Les compétences élargies du département sur les familles et les aides sociales ont conduit à mettre un place un ensemble d’action sur la parentalité, en étroite collaboration avec les communes. Il s’agit là, dans certains quartiers comme celui du collège Laplace à Créteil, de créer un maillage solidaire et de redonner du sens à la présence des parents dans l’école. Avec l’aide de quelques parents et des équipes éducatives, tous très motivés, un espace parents, équipé informatiquement et en mobilier par le CG, accueille les familles pour des discussions et des moments conviviaux. Les services sociaux sont là pour concrètement des solutions à des situations difficiles. Les associations locales, la ville, tout le tissu existant sont autant de points d’appui.

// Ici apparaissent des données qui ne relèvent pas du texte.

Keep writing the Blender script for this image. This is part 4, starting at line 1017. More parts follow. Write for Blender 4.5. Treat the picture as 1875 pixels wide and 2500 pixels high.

En complément des actions programmées (équipement de portables pour tous les enseignants et collégiens à la rentrée 2012, restauration scolaire de qualité pour tous, programme pluriannuel d’investissement portant sur 15 collèges dans les 10 ans à venir) les prochains débats de l’observatoire concerneront la parentalité en mars à Champigny, puis l’utilisation des TICE en mai. Parallèlement s’organise une nouvelle réflexion sur ce qu’est la bonne taille pour un collège.

En acceptant l’invitation à participer à l’observatoire régional, les membres du Val de Marne entendent bien y apporter leur connaissance du tissu. Ils sont également intéressés à prolonger leurs travaux sur les questions d’orientation des jeunes et d’offre de formation en lycée ou en apprentissage. Ils sont aussi intéressés par « le regard social » de la région et comptent sur cette collaboration pour ouvrir la réflexion et avoir une interactivité encore plus grandes avec les jeunes et les usagers.